In contrast, remittance inflows provided a stabilising influence. Funds mobilised through Islamic banks rose by 5.36 per cent to Tk 275.38 billion, helping to partially offset weaknesses in trade-linked cash flows and supporting liquidity conditions within the sector.
Despite the softer quarterly indicators, structural expansion continued. The number of Islamic banking branches, including those operated by conventional banks offering Islamic services, increased to 1,743 by December 2025. In addition, Islamic banking windows rose to 976, indicating continued institutional penetration and customer demand for Sharia-compliant financial services.
Employment within the sector, however, declined significantly to 47,460, compared with 50,944 in September 2025 and 52,565 a year earlier. This contraction suggests possible operational streamlining or productivity-driven restructuring across banks.
Economists and analysts argue that sustaining the sector’s growth trajectory will require stronger trade finance capabilities, improved efficiency in fund utilisation, and greater diversification of investment portfolios. Enhanced support for export-oriented industries is also seen as essential to maintaining earnings stability.

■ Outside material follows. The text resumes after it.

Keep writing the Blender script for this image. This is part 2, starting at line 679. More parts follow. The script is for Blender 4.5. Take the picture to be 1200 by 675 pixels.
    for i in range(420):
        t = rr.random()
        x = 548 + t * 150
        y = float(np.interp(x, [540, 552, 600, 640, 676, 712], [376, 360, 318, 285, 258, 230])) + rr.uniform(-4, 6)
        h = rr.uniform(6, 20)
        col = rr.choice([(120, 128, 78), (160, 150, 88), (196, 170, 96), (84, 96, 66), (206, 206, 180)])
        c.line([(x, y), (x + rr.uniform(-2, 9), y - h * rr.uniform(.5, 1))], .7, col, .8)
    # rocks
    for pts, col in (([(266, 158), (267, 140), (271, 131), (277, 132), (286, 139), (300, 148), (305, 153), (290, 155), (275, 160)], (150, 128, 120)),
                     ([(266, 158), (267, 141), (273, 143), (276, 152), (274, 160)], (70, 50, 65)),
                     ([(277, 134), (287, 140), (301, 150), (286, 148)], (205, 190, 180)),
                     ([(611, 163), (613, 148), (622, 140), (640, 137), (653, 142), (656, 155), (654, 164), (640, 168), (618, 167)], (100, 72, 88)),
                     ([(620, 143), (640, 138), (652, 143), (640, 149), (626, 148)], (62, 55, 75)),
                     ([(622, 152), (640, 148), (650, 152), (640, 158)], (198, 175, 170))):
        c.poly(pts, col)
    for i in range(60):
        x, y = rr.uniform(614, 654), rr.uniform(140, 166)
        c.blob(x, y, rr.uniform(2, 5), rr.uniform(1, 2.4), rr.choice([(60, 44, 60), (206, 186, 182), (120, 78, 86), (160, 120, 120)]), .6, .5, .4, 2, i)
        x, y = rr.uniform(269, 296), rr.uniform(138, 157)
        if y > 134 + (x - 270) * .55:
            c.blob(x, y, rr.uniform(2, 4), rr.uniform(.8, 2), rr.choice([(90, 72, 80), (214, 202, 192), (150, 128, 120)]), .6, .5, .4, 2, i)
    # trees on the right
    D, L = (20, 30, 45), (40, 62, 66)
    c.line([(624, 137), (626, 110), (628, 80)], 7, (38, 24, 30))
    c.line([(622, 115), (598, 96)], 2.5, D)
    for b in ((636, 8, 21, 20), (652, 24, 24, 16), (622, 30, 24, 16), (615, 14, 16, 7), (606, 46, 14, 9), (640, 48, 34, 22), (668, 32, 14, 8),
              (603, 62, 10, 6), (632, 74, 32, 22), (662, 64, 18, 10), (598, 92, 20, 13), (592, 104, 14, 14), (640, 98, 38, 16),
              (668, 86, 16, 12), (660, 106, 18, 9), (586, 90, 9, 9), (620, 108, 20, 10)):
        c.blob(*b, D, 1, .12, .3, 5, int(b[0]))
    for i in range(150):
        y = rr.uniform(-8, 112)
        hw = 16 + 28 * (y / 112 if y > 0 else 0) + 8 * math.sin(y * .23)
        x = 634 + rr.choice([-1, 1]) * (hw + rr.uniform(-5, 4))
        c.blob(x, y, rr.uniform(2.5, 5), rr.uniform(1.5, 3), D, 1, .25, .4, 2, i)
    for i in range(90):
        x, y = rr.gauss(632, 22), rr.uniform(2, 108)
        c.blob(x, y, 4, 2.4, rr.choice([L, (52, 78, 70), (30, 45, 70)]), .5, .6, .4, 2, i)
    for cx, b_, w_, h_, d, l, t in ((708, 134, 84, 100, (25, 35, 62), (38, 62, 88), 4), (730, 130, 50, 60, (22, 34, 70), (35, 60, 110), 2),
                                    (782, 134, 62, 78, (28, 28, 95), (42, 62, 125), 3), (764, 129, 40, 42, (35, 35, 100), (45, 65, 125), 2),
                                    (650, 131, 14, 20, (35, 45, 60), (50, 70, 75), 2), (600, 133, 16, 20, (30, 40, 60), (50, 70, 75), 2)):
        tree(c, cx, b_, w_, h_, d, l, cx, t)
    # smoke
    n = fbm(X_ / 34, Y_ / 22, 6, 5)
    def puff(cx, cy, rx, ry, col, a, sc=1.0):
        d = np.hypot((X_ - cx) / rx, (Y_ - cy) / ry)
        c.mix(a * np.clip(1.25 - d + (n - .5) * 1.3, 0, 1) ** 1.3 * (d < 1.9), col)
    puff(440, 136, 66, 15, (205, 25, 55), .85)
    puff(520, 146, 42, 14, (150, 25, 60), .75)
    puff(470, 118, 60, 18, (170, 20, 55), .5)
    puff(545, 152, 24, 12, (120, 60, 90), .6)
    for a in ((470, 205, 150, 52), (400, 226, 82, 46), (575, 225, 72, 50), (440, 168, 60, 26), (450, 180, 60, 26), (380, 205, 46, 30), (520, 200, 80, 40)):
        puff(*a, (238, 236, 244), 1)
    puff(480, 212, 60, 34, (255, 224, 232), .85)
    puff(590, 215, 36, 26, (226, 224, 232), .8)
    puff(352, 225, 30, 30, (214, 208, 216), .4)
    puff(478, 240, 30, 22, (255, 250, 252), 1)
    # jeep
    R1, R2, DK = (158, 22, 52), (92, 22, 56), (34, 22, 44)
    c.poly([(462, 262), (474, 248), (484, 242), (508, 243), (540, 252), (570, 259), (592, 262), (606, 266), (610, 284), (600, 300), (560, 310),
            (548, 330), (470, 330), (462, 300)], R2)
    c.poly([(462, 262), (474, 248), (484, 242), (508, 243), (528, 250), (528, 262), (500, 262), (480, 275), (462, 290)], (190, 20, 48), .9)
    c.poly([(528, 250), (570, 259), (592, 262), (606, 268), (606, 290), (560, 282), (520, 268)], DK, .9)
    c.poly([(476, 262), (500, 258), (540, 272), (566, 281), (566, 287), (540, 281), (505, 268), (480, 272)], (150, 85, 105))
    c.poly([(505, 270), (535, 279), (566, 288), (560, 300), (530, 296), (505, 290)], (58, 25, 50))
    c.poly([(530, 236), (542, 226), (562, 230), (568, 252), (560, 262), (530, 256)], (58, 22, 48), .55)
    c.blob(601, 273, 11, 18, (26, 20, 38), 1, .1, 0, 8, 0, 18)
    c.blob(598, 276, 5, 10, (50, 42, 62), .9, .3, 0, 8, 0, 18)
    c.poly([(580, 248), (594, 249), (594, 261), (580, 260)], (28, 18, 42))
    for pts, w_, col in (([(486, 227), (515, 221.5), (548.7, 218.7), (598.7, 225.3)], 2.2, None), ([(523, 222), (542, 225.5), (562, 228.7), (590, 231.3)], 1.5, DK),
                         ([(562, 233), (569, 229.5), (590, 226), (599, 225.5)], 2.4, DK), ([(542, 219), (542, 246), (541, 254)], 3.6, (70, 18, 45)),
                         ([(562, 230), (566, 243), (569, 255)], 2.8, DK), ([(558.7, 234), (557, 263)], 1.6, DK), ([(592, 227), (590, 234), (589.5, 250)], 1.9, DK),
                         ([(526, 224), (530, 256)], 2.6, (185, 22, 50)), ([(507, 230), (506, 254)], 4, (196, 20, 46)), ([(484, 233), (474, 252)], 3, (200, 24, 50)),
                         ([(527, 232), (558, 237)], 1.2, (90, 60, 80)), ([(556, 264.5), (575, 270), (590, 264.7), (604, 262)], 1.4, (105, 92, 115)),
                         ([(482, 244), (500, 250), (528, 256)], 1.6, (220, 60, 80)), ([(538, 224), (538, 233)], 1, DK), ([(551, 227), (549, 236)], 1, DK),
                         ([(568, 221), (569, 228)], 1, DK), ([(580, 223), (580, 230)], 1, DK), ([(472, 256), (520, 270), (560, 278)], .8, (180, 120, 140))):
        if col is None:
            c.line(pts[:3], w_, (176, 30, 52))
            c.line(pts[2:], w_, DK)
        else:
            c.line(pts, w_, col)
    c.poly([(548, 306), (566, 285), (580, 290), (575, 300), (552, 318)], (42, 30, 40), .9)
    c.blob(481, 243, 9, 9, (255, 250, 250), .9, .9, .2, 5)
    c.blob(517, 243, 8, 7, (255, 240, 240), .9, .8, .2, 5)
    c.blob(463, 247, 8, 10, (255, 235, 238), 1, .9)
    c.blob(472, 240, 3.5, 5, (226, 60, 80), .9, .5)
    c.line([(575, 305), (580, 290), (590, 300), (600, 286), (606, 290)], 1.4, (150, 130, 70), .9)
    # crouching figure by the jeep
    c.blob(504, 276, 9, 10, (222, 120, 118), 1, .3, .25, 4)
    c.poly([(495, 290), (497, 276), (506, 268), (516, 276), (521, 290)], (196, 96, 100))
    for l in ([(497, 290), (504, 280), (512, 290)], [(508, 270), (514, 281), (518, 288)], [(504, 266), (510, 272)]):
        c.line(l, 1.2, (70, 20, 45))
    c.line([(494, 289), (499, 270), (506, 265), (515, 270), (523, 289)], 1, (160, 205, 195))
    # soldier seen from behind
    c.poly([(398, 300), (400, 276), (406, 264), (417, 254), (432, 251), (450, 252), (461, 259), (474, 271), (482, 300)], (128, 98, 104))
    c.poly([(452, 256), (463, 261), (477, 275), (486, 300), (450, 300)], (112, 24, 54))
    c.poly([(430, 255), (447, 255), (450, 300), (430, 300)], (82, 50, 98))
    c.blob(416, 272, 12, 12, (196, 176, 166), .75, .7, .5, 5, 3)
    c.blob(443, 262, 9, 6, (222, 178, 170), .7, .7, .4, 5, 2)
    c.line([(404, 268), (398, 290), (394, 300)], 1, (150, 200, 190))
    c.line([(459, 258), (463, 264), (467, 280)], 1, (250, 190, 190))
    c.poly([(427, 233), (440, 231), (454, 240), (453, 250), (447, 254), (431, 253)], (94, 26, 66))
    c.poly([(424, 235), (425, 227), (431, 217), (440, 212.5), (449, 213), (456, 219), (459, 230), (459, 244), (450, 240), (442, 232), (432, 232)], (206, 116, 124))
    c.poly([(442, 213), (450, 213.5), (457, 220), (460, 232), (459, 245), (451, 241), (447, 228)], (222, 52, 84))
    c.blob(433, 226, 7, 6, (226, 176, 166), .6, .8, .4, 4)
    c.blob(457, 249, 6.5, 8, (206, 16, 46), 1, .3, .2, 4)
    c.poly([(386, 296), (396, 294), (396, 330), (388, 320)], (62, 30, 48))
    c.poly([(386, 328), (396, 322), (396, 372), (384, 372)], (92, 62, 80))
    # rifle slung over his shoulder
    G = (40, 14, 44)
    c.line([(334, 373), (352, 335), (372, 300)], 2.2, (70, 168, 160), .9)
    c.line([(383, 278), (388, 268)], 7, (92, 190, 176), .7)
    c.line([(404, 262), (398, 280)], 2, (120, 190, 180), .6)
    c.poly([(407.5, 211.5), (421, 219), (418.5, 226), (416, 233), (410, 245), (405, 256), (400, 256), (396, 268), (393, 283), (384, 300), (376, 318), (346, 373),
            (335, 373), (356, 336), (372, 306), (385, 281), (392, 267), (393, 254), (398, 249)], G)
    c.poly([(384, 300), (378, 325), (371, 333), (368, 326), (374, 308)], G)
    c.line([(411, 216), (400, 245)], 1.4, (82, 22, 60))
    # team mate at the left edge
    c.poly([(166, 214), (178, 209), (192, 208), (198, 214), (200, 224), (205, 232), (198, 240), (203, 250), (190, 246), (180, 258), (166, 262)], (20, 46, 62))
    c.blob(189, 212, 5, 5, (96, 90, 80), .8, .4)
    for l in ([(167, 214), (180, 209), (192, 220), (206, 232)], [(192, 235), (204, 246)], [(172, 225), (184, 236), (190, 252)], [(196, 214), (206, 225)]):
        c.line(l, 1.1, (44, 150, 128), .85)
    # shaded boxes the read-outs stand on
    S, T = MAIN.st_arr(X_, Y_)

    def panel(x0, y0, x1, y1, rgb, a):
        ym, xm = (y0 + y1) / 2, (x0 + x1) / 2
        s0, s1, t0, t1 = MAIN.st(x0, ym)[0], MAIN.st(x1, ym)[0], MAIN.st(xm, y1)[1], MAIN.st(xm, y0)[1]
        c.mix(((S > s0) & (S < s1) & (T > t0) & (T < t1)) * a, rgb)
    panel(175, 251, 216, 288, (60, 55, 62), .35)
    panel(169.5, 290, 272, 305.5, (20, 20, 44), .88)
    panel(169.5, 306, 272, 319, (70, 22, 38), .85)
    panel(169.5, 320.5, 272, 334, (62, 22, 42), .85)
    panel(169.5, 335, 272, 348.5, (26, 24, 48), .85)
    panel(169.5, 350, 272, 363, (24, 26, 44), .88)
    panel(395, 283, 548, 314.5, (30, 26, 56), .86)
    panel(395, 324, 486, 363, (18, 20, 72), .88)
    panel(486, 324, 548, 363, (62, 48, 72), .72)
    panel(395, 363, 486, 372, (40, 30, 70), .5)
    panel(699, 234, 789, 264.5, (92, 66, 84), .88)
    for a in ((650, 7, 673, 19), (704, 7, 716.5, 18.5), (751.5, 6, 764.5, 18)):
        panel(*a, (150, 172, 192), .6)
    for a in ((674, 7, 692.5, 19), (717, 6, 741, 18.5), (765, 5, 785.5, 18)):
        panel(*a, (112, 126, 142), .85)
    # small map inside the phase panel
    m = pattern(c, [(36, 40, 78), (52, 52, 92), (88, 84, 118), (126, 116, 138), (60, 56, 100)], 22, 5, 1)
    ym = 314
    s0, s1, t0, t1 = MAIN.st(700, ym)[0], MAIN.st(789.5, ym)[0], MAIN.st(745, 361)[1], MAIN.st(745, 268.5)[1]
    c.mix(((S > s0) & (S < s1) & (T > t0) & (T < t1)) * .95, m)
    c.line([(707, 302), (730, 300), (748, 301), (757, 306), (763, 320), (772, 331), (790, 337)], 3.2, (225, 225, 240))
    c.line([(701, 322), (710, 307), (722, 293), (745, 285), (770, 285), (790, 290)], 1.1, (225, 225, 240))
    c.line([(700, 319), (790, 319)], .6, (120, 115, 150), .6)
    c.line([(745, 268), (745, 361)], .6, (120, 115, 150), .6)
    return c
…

Policy Exchange Bangladesh Chairman Dr Masrur Reaz noted that while the year-on-year growth in deposits and investments highlights underlying resilience, the slower quarterly expansion reflects cautious lending behaviour amid tighter liquidity conditions and subdued credit demand, signalling the need for targeted measures to sustain momentum in the coming quarters.